I've seen this done before. When a character is supposed to be a bad boy with a heart of gold, the kind that nice girls fall in love with despite their best intentions, there is a tendency to create such a thick veil of mystery around this character that no one can penetrate it, so that no glimmer of his real character can come shining through. In my opinion, this is a mistake. It is impossible to relate to, and therefore care about, a character who is not true to himself. And it is impossible for a character to be true to himself when no one except the author knows what sort of character he really is. It is such a subtle writing flaw that it's hard to explain but I always know it when I see it: It is character sacrificed for plot. The author knows the secret about this character, obviously. But in hiding the secret beneath levels of deceit, they have left the readers with nothing to grasp about the character. He is important. The book begins from his point of view. The only thing we really know for sure is that he cares deeply about his friend who is dying. He lies about everything else. Well, I can't care about a character who lies and only loves one person. That doesn't make sense.

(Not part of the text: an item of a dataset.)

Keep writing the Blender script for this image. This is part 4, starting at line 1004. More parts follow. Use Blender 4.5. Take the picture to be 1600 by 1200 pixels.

In every interaction that the protagonist has with this love interest, you can see the plot ticking forward to some inevitable conclusion. It is clear to me that the author put more emphasis on developing the plot than on developing this character into someone I know and can therefore invest myself in. This is not an amateur mistake. This is a popular book written by a best-selling author. It's not a bad book, either. This character development flaw isn't frustrating enough to make me want to toss the book aside, but it is frustrating. It could have been done better.

So what can we learn from this? Know your characters. Let your readers get to know your characters. Even if you build them up as one sort of person and then reveal them as something completely different. That can be a great twist. If you've got a bad boy, then let us see him being bad instead of just letting him brag about it. Don't let him claim to be something he's not. If he has a heart of gold, then show us that. “Save the cat” is a cliche but it works because it shows compassion for the weak and helpless. If he’s conflicted, let us see his conflict, without hiding who he is. A poorly developed character kills your beautifully developed plot. Don't let any of your characters commit plot murder. Let them commit murder in your story if you must, but don't let them kill your plot. Your readers will thank you, and keep reading.